Les plus optimistes pensent que cet admirateur de la dictature militaire, qui dura de 1964 à 1985, abandonnera sa rhétorique de campagne à l’épreuve du pouvoir. Mais d’autres le voient gouverner d’une manière bien plus idéologique que pragmatique, faisant prendre un virage inquiétant au Brésil.
“Il y a toujours des risques. Il est clair qu’avec ses antécédents et ses déclarations polémiques, il a attiré l’attention”, note Leandro Gabiati, directeur du cabinet de consultants Dominium, à Brasila.
“Il ne faut toutefois pas perdre de vue que le Brésil a une des démocraties les plus solides d’Amérique latine”, ajoute-t-il. Mais le Brésil de Bolsonaro sera sous surveillance de la communauté internationale.
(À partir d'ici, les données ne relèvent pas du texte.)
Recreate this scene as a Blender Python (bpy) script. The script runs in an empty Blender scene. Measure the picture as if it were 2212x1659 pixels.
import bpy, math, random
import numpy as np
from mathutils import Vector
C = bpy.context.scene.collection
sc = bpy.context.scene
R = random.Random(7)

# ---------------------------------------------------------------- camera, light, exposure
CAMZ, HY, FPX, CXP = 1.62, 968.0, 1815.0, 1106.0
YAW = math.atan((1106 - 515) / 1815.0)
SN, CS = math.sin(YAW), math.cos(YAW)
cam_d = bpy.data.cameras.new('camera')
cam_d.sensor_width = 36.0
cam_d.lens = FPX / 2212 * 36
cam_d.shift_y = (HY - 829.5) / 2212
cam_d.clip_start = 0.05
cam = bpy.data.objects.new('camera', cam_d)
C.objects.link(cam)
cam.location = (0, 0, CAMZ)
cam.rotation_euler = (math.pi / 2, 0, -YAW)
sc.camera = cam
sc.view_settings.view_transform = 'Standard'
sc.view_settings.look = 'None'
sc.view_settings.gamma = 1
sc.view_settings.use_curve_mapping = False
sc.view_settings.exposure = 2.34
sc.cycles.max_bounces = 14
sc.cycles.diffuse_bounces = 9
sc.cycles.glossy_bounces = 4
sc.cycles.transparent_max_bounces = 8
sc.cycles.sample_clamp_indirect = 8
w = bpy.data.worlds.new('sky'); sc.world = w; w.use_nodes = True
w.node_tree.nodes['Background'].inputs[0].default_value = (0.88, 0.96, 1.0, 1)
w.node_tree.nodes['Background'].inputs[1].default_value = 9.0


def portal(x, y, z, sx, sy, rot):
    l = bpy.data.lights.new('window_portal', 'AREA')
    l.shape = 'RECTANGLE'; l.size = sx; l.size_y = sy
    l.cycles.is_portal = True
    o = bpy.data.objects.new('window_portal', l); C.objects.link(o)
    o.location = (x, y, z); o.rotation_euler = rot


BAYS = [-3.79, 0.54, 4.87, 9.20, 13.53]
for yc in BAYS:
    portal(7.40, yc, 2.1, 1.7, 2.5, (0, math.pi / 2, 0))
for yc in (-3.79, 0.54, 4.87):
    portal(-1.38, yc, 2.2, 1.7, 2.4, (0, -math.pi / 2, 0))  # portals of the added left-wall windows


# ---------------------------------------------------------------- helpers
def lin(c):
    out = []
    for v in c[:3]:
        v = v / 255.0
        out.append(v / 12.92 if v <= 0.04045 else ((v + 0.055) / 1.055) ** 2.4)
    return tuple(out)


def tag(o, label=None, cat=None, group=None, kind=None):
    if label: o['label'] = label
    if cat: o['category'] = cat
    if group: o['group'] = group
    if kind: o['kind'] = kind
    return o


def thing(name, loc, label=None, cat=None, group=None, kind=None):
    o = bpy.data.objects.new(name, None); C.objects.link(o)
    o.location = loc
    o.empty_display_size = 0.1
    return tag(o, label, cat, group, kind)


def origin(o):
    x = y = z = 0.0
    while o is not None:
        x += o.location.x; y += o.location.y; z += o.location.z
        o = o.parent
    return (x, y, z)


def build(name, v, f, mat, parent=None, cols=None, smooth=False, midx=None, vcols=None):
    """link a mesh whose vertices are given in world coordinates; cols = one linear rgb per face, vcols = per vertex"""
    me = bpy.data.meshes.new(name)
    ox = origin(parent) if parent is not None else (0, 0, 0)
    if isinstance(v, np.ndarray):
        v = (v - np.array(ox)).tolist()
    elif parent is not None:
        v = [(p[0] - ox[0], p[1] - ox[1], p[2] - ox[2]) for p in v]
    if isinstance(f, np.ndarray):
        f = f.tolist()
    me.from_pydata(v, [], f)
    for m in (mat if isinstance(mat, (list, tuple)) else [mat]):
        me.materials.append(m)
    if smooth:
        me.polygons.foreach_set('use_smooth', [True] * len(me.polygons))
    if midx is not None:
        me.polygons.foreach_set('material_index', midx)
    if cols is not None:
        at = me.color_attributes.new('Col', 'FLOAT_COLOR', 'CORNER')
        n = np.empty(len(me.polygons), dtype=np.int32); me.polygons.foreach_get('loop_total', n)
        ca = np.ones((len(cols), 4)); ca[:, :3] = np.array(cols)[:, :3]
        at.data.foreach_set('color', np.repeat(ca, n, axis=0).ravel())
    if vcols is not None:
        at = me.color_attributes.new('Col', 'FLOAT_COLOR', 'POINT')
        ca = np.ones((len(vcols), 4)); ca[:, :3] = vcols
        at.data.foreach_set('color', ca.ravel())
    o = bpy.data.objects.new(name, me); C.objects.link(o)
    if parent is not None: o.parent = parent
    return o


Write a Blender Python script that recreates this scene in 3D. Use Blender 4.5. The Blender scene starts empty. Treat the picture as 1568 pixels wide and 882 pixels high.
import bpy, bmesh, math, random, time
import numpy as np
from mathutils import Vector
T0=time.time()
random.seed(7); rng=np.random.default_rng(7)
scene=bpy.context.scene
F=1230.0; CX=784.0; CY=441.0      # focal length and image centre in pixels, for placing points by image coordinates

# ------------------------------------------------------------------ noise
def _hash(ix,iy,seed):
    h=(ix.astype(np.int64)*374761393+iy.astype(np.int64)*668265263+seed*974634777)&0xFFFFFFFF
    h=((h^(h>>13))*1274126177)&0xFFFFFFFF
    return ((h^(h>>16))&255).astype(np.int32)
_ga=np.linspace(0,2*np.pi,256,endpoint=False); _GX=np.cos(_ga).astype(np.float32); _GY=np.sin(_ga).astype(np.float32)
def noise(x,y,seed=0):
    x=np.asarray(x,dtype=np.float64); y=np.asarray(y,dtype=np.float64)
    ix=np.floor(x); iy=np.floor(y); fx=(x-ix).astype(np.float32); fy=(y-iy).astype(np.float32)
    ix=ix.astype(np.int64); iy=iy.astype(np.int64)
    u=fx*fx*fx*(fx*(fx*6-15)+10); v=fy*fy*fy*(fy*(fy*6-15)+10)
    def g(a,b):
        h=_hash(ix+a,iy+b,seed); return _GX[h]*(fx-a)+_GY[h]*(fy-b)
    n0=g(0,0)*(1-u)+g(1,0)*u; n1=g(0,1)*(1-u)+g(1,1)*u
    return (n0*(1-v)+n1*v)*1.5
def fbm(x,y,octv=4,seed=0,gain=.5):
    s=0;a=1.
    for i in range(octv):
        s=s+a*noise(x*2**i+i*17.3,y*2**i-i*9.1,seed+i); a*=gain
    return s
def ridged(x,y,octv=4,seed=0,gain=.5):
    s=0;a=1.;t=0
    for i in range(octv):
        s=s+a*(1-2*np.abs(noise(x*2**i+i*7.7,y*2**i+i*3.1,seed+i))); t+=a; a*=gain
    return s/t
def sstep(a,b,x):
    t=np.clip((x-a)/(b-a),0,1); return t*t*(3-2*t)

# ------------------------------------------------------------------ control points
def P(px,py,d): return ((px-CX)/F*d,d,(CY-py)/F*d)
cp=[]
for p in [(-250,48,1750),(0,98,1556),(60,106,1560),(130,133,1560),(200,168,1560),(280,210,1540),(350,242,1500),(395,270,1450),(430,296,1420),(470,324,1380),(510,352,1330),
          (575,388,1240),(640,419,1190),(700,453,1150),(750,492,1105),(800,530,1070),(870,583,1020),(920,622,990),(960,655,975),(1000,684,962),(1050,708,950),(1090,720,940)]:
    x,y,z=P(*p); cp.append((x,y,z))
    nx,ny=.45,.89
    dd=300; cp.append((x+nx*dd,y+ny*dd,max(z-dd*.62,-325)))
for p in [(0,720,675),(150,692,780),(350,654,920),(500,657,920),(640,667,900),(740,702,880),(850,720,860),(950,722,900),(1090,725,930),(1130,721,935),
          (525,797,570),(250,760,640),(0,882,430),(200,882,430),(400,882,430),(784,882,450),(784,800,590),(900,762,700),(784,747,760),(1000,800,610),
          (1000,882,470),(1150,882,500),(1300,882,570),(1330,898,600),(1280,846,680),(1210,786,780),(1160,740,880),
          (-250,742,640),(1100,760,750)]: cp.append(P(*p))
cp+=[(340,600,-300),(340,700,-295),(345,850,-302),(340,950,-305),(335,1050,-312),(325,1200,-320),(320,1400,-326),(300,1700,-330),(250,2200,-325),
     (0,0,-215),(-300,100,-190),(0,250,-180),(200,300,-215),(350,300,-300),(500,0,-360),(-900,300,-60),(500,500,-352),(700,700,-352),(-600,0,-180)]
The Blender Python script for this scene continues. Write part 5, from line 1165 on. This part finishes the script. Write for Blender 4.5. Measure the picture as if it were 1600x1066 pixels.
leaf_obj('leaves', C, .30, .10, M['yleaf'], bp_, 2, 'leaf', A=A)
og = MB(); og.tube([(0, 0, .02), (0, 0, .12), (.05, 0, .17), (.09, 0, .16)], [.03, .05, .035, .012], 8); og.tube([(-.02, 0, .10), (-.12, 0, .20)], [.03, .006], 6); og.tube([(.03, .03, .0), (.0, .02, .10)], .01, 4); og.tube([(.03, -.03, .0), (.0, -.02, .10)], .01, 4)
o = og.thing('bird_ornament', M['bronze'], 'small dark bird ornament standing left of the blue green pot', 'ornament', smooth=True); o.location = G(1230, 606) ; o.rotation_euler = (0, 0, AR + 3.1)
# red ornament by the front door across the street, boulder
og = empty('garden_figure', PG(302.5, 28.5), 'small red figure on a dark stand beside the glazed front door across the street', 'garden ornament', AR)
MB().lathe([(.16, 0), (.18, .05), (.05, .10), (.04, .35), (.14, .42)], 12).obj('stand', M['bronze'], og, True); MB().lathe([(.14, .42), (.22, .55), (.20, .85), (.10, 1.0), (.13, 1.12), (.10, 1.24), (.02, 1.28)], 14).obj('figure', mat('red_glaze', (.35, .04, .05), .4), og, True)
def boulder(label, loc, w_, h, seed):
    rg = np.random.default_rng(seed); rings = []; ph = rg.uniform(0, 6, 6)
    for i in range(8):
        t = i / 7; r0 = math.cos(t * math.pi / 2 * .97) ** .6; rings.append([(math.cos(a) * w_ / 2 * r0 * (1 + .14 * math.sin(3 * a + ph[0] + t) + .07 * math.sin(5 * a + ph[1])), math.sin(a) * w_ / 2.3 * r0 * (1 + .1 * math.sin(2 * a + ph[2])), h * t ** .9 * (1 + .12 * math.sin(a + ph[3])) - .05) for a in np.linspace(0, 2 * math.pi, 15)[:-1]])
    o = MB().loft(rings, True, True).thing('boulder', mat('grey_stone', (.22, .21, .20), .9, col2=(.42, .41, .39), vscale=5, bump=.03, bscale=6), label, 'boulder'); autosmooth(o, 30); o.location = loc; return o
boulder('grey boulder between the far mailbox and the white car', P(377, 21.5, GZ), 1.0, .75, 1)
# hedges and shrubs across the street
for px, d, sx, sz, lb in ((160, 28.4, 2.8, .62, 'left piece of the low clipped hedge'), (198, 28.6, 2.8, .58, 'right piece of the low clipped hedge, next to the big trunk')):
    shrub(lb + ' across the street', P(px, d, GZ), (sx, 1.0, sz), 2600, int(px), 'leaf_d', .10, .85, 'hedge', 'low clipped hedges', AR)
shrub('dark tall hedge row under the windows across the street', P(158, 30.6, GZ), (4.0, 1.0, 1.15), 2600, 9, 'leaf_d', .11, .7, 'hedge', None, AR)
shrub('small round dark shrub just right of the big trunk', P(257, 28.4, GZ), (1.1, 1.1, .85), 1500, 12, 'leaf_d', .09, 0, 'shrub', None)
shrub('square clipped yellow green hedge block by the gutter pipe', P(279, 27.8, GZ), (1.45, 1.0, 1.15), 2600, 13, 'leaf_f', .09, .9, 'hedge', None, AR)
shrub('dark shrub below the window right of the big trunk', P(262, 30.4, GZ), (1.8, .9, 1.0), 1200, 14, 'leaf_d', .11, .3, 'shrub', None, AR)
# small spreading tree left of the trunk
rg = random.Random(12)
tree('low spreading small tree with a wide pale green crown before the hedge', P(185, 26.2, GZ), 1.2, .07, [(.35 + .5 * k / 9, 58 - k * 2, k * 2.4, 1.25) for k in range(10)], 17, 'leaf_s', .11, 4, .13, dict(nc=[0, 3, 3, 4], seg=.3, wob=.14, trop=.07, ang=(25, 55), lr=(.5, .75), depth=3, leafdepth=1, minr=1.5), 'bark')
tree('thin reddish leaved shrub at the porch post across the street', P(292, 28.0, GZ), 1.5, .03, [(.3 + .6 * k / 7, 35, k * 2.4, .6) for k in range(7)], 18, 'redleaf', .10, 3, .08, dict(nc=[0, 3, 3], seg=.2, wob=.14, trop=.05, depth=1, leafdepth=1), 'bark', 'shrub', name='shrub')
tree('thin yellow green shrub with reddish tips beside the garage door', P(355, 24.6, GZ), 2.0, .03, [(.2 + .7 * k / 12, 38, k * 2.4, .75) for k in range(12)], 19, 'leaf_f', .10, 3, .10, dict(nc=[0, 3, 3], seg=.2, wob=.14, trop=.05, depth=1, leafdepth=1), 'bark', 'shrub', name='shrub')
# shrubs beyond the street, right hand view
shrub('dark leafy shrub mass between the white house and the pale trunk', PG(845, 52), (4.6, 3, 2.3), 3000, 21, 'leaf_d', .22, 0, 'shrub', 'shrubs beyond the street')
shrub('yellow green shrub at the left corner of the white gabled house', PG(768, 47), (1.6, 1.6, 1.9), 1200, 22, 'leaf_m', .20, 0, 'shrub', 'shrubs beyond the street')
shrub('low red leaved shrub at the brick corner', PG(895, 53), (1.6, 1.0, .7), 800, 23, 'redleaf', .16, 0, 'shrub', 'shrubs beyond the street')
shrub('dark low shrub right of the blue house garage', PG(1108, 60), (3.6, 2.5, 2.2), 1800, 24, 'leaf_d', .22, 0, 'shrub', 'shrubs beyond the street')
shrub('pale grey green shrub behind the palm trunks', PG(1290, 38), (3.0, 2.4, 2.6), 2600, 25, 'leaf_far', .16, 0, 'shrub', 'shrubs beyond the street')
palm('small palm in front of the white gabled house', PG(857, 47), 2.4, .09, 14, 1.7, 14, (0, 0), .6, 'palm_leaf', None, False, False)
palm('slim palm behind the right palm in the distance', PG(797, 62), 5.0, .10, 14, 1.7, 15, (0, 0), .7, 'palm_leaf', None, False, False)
Inconnue également est la direction que prendra la 8e économie mondiale sous la baguette d’un président qui avoue sa totale incompétence en la matière. Avec son “Chicago boy” Paulo Guedes, il “devra remettre l’économie en mouvement le plus rapidement possible, car il n’aura une marge que de six mois, ou un an”, dit M. Gabiati.
Gaspard Estrada, spécialiste de l’Amérique latine à Sciences Po, estime lui aussi que Bolsonaro “aura de très fortes pressions pour donner des résultats très rapidement, puisqu’il s’est basé sur une plateforme très radicale”. “Sur le plan économique, des privatisations, il y aura des pressions des électeurs mais aussi des marchés financiers” qui attendront beaucoup, et vite.
Certains craignent des dérapages “dès le début”
Bolsonaro aura-t-il les moyens de mettre en œuvre sa politique ? C’est une autre grande inconnue. “Il sera face au Congrès le plus fragmenté de l’Histoire”, relève M. Estrada.
Le futur président “sera tenté de prendre des mesures très dures, sans passer par le Parlement”, où il aura beaucoup de mal à former une majorité. “Il sera confronté à des exigences très vite”, dit M. Estrada, qui “craint des dérapages dès le début de son mandat”.
Jair Bolsonaro a dit par exemple qu’il déclarerait “terroristes” les militants du MST, mais on peut redouter également “une multiplication d’actes violents avec la permission, par omission, du gouvernement Bolsonaro”.
Pendant la campagne, le candidat n’a jamais condamné les violences, dont au moins un meurtre, contre des militants de gauche, se disant “non responsable” des actes de ses sympathisants. Beaucoup craignent que la victoire, combinée au discours belliqueux de leur leader, qu’ils appellent “Le Mythe”, ne décomplexe et déchaîne les franges les plus extrémistes et primaires de son électorat.
À Brasilia, Luisa Rodrigues Santana, étudiante, a voté Haddad dimanche, craignant qu’une élection de Bolsonaro puisse “libérer toute cette haine accumulée chez tout le monde”. “En tant que femme noire, de la communauté LGBT, j’ai peur”, a-t-elle confié.